Après cette «revue des troupes», la seconde partie s’attache à décrire les événements de la seconde guerre Médique. Jean Malye commence par l’invasion. Après avoir raconté les hésitations du Grand Roi Xerxès, fils de Darius, à entreprendre cette conquête, Hérodote nous décrit l’entrée en Grèce de l’immense armée perse au printemps 480 (deux millions de soldats, plus une puissante flotte de 1207 trières, soit plus de 500 000 hommes). Après quatre ans de préparatifs – réarmement des troupes, postes de ravitaillement jalonnant la route, percement d’un canal dans le mont Athos – Xerxès, venant du fond de l’Asie Mineure, va jusqu’aux confins de la Thessalie en traversant des régions dociles dont les habitants se souviendront encore au temps d’Hérodote de cette incroyable vision bigarrée. Pendant ce temps, les Grecs, qui s’apprêtaient depuis longtemps à subir une nouvelle invasion perse après Marathon (construction d’une flotte athénienne par Thémistocle et réaménagement du Pirée), décident d’envoyer des espions chez les Perses et des ambassades pour trouver des alliances. La déception est grande devant les différents refus, notamment la défection des Argiens, à cause d’une rivalité avec Sparte pour le commandement suprême des armées. La ligne de défense est alors décidée et les positions pour arrêter l’envahisseur sont désignées : les Thermopyles sur terre et l’Artémision sur mer.

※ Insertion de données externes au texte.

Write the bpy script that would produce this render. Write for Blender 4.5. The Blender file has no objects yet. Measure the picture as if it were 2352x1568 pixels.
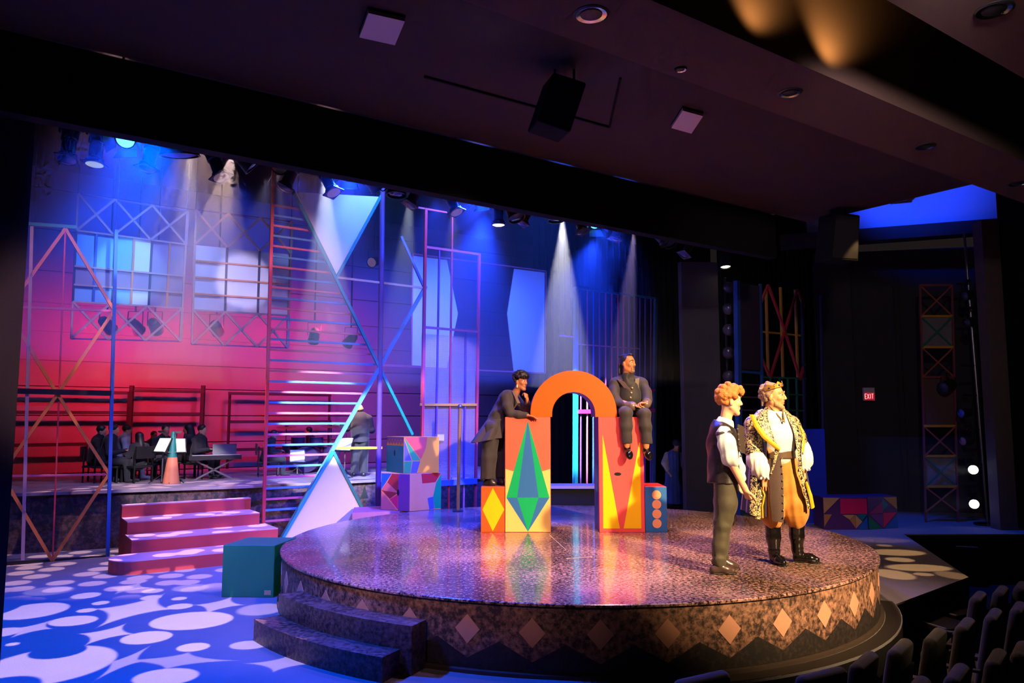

Aux Thermopyles, durant trois jours, les Spartiates tiennent tête héroïquement aux assaillants en surnombre, avant de succomber, jusqu’au dernier, autour du cadavre de leur roi Léonidas. Hérodote raconte longuement ce furieux combat, mais son texte doit être comparé à celui de Diodore de Sicile, écrit cinq siècles plus tard. Selon cet auteur, les Spartiates envahissent en ultime recours le camp de Xerxès pour tenter de tuer le roi. Le dernier carré spartiate est éliminé de loin, sans pouvoir combattre, par la pluie de flèches des archers perses. Le combat naval de l’Artémision voit s’opposer aux Perses les Athéniens, mais aussi les Platéens, les Corinthiens, les Mégariens, les Chalcidiens, les Eginètes, les Sicyoniens, les Lacédémoniens, les Epidauriens, les Erétriens, les Trézéniens, les Styréens, les Kéens et les Locriens Opontiens. Le premier jour des affrontements, les Grecs s’emparent de 30 vaisseaux barbares. Le deuxième jour voit la victoire des Athéniens sur les Ciliciens. Le troisième jour est plus mitigé. Selon Diodore de Sicile, la bataille se situe après celle des Thermopyles, ce qui est en contradiction avec le récit d’Hérodote. Il reste que, pour les Perses, l’enjeu du combat était fort semblable à celui de la bataille terrestre : ils avaient en effet décidé de refouler les Grecs et de franchir l’Euripe, tandis que ceux-ci, qui avaient bloqué cet étroit passage, se battaient pour couvrir leurs alliés d’Eubée. La bataille est rude, on perd beaucoup de navires des deux côtés, mais la tombée de la nuit oblige les adversaires à regagner leurs ports d’attache respectifs.

Après ces deux premiers chocs qui ne font que ralentir l’avancée des Perses, les Grecs tentent à tout prix de stopper ce déferlement inexorable qui brûle tout sur son passage et pille finalement Athènes. Mais les Athéniens se sont réfugiés à Salamine et leur flotte s’y oppose aux Perses. La bataille est racontée par Diodore, mais aussi par Eschyle (qui y a lui-même participé) dans sa tragédie Les Perses. Hérodote conte la retraite de Xerxès, mais Jean Malye fait remarquer que le bilan de l’expédition du Grand Roi était en fait plutôt positif, la majeure partie de la Grèce s’étant soumise malgré la résistance du Péloponnèse. En 479, à Platées, un an après Salamine, les Grecs, dirigés par le Spartiate Pausanias et par l’Athénien Miltiade, battent le général perse Mardonios lors de la dernière grande bataille terrestre des guerres Médiques. Les Perses rentrent définitivement chez eux. Ils ne reverront les Grecs que comme envahisseurs, sous les ordres d’Alexandre le Grand, qui deviendra Grand Roi à la place du Grand Roi. Mais c’est là une autre histoire.